Marcel Duchamp a entrepris la production de La Mariée en 1915 mais elle ne fut pas terminée avant 1923, date à laquelle il l’abandonna à son état d’inachèvement. Les Notes qu’il a rédigées tout au long de son exécution, explique-t-il, étaient « destinées à compléter l’expérience visuelle comme au moyen d’un guide »3. Mais il ne faut pas s’y tromper, la part de mystère contenue dans l’œuvre est maintenue dans les Notes. Ces dernières ont toutefois le mérite de pratiquer des ouvertures dans l’esprit du lecteur-spectateur sans jamais en épuiser les secrets. Car la découverte des secrets de La Mariée dépend de la capacité de celui qui cherche à poser les énigmes dans une logique comparable à celle de son concepteur. Cette logique trouve ses fondements dans le sémantisme spatial de Stéphane Mallarmé, dans la pensée mécanique de Raymond Roussel tout comme dans l’espace-temps en quatre dimensions d’Henri Poincaré.

C’est donc avec plaisir que VOX ouvre la Boîte verte à ses publics en rendant accessible une œuvre célèbre bien que peu connue et dont l’exposition offre une belle occasion d’échanger et de discuter des enjeux.
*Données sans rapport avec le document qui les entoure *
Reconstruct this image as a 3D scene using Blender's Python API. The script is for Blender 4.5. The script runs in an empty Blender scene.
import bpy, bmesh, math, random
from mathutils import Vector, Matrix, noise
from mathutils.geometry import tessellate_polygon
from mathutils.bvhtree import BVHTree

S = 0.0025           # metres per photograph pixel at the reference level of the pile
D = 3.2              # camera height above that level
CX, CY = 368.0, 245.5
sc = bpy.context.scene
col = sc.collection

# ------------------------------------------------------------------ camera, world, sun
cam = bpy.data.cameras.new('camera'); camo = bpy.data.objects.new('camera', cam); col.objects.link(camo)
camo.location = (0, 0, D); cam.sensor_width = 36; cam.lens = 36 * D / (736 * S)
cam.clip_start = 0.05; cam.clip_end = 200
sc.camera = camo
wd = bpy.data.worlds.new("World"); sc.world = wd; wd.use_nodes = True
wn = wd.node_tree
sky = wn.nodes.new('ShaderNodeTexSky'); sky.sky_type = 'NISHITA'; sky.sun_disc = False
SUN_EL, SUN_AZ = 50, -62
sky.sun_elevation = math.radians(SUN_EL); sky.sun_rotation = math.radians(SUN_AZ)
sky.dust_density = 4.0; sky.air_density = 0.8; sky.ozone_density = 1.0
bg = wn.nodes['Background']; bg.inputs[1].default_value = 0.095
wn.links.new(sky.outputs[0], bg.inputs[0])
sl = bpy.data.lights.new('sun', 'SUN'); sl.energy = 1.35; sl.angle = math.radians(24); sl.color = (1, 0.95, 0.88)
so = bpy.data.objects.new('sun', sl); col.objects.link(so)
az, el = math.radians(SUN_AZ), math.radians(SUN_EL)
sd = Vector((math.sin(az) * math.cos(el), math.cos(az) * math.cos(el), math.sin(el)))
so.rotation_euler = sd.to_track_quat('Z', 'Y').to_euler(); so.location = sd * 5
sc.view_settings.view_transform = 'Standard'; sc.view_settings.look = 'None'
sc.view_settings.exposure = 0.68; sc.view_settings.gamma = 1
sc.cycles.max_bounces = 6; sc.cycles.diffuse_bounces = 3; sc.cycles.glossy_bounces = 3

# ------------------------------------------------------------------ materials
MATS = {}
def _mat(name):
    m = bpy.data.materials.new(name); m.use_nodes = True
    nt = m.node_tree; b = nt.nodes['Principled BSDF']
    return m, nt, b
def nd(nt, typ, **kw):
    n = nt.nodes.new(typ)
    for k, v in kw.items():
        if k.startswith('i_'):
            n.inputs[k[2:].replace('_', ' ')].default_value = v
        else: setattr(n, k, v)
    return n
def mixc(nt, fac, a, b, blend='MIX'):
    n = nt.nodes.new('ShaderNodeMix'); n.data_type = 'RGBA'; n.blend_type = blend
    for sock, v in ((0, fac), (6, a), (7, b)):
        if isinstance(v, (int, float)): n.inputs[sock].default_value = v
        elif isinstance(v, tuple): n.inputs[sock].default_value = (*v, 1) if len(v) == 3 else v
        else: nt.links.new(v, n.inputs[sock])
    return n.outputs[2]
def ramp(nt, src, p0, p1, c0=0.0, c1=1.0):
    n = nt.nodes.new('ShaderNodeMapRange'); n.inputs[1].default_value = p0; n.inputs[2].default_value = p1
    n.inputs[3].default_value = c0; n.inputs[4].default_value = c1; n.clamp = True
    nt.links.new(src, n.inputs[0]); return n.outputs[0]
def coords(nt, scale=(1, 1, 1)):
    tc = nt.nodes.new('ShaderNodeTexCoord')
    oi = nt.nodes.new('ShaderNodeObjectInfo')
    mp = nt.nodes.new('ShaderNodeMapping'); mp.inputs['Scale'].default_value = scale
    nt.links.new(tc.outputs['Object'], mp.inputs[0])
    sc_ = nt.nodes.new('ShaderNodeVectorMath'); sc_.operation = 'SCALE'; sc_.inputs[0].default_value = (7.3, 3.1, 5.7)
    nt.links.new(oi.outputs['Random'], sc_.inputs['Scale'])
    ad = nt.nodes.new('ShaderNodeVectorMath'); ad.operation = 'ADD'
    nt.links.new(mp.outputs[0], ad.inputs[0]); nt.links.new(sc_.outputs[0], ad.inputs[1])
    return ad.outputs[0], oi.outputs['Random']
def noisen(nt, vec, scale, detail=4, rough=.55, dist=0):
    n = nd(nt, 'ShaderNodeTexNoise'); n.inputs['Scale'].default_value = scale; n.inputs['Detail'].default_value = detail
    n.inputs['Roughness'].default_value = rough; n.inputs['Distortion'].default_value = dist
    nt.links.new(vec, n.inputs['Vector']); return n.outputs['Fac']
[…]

Sa présentation n’aurait pu se concrétiser sans que Bill Vazan, artiste et collectionneur passionné, n’en consentît le prêt. Nous lui en sommes reconnaissants.

  1. Entretien avec Otto Hahn (1964) cité par Françoise Le Penven, L’art d’écrire de Marcel Duchamp. À propos de ses notes manuscrites, Paris, Éditions Jacqueline Chambon, 2003, p. 18

  2. Entretien avec Michel Sanouillet (1954), op.cit., p. 45.